• [Stated problem]
Repeat each line of the material exactly.
##### Information shown #####
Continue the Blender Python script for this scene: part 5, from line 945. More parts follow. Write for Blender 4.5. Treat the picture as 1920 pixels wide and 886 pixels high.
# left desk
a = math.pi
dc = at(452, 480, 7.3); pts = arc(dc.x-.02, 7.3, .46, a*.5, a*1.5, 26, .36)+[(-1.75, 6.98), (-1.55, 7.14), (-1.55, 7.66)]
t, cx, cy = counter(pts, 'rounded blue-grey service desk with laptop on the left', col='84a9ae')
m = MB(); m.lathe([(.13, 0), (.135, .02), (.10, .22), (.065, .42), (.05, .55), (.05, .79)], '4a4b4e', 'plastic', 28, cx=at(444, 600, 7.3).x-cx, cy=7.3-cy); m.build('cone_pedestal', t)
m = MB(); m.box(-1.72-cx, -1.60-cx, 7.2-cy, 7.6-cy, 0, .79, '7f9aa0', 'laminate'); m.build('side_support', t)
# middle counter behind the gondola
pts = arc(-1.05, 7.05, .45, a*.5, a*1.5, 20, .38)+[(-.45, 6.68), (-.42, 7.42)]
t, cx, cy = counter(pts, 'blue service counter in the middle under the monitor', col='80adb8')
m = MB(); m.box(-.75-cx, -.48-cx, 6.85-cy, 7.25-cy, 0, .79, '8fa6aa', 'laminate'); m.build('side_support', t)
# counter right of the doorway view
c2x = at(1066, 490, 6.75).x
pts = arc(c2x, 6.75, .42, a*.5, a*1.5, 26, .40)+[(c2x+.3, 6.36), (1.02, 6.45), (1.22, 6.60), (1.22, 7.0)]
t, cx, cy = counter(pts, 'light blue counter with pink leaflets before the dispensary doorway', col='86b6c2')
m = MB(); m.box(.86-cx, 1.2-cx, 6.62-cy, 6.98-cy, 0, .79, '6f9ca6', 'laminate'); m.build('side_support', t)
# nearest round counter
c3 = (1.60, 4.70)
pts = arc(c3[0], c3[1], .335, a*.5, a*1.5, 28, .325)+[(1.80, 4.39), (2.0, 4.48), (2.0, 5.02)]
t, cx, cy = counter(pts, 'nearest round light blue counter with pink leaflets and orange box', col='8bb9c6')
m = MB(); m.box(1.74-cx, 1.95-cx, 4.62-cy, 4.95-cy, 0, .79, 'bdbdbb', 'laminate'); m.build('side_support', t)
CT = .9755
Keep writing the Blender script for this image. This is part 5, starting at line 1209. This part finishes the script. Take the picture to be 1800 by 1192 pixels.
#####
• [Output]
Continue the Blender Python script for this scene: part 5, from line 945. More parts follow. Write for Blender 4.5. Treat the picture as 1920 pixels wide and 886 pixels high.
# left desk
a = math.pi
dc = at(452, 480, 7.3); pts = arc(dc.x-.02, 7.3, .46, a*.5, a*1.5, 26, .36)+[(-1.75, 6.98), (-1.55, 7.14), (-1.55, 7.66)]
t, cx, cy = counter(pts, 'rounded blue-grey service desk with laptop on the left', col='84a9ae')
m = MB(); m.lathe([(.13, 0), (.135, .02), (.10, .22), (.065, .42), (.05, .55), (.05, .79)], '4a4b4e', 'plastic', 28, cx=at(444, 600, 7.3).x-cx, cy=7.3-cy); m.build('cone_pedestal', t)
m = MB(); m.box(-1.72-cx, -1.60-cx, 7.2-cy, 7.6-cy, 0, .79, '7f9aa0', 'laminate'); m.build('side_support', t)
# middle counter behind the gondola
pts = arc(-1.05, 7.05, .45, a*.5, a*1.5, 20, .38)+[(-.45, 6.68), (-.42, 7.42)]
t, cx, cy = counter(pts, 'blue service counter in the middle under the monitor', col='80adb8')
m = MB(); m.box(-.75-cx, -.48-cx, 6.85-cy, 7.25-cy, 0, .79, '8fa6aa', 'laminate'); m.build('side_support', t)
# counter right of the doorway view
c2x = at(1066, 490, 6.75).x
pts = arc(c2x, 6.75, .42, a*.5, a*1.5, 26, .40)+[(c2x+.3, 6.36), (1.02, 6.45), (1.22, 6.60), (1.22, 7.0)]
t, cx, cy = counter(pts, 'light blue counter with pink leaflets before the dispensary doorway', col='86b6c2')
m = MB(); m.box(.86-cx, 1.2-cx, 6.62-cy, 6.98-cy, 0, .79, '6f9ca6', 'laminate'); m.build('side_support', t)
# nearest round counter
c3 = (1.60, 4.70)
pts = arc(c3[0], c3[1], .335, a*.5, a*1.5, 28, .325)+[(1.80, 4.39), (2.0, 4.48), (2.0, 5.02)]
t, cx, cy = counter(pts, 'nearest round light blue counter with pink leaflets and orange box', col='8bb9c6')
m = MB(); m.box(1.74-cx, 1.95-cx, 4.62-cy, 4.95-cy, 0, .79, 'bdbdbb', 'laminate'); m.build('side_support', t)
CT = .9755
Keep writing the Blender script for this image. This is part 5, starting at line 1209. This part finishes the script. Take the picture to be 1800 by 1192 pixels.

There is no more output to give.